BERLIN — Frost covers the roses, and the scrawled eulogies are tattered near the sidewalk where Hatun Surucu was gunned down. The attackers appeared on a cold night more than a month ago. Three shots were fired and the young Turkish woman crumpled in the blurred glare of a streetlight.
The accused assailants fled to a place that Surucu knew well: the home where she was raised. Her killers, police say, were her brothers.
A 23-year-old single mother seeking to escape tradition and religious constraints, Surucu was the sixth Muslim woman to have died in the German capital since October in suspected "honor killings," slayings arranged by families who believe that their reputations have been stained.
Such crimes are rarely mentioned in Germany's newspapers.
But Surucu's public slaying has instigated fresh debates on politics, immigration, human rights and a rigorous Islam adopted by a minority of Muslims confronted with poverty, discrimination and liberal European attitudes. The case is a portrait of contradictions -- much like Surucu, whose memorial pictures show her either wearing the hijab, the head scarf of her Eastern heritage, or with the uncovered hair of her Western aspirations.
"Hatun couldn't bring her two worlds together," said Marko Katovcic, a classmate in an electrical apprentice program. "There is too much contradiction between these worlds. We knew she had problems, but she didn't talk about private things."
Surucu's violent fate is a verse in the larger epic of European immigration. The continent's Muslim population has nearly doubled to about 14 million over the last decade. Many Muslim immigrants seek immediate assimilation.
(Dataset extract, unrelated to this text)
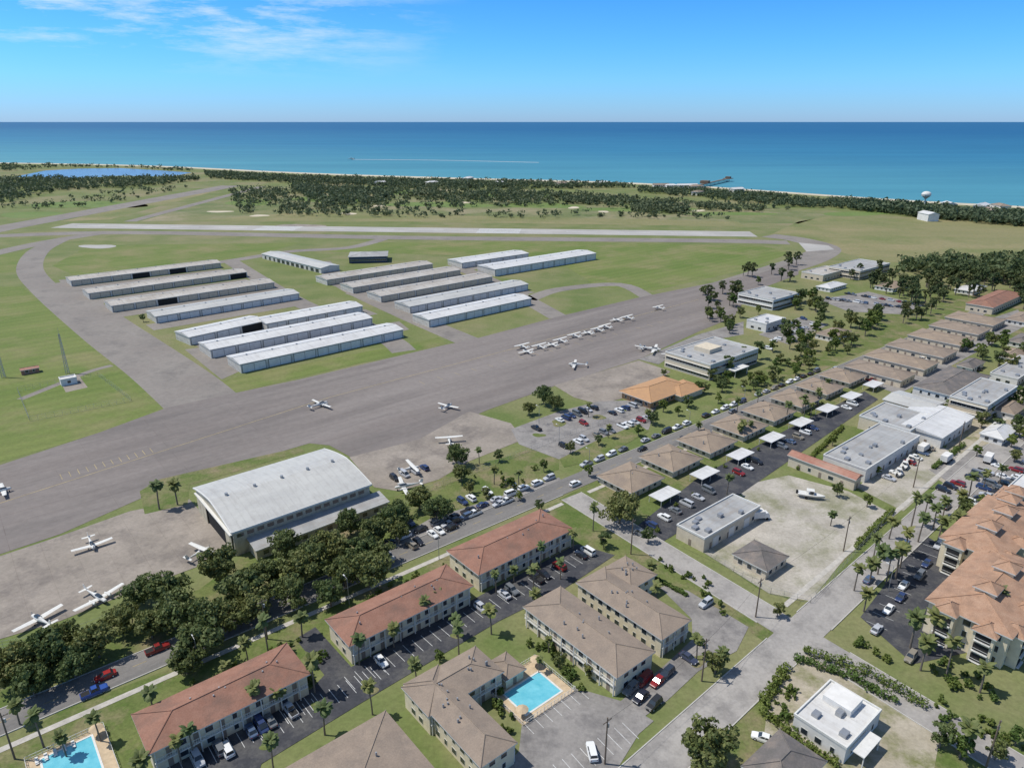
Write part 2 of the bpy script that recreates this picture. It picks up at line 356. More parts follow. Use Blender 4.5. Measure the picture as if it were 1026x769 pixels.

Others practice their religion and traditions while embracing their adopted countries. A small but growing proportion turns to more radical religious precepts that have unsettled the continent since Sept. 11, 2001, and last year's Madrid train bombings.
Surucu crossed all strands of these immigrant classes, but it was only after her death that her predicament touched German society.
On websites and television shows and in speeches and proclamations, Surucu, who lived with her 5-year-old son in a worn-down complex of pre-World War II apartment buildings, has become a symbol for causes ranging from women's rights to conservative Christianity.
"Something like this happens, and suddenly all Turks in Germany get recognized through Hatun," said Eren Unsal, a representative of the Turkish Assn. in Berlin and Brandenburg. "This is not fair or accurate."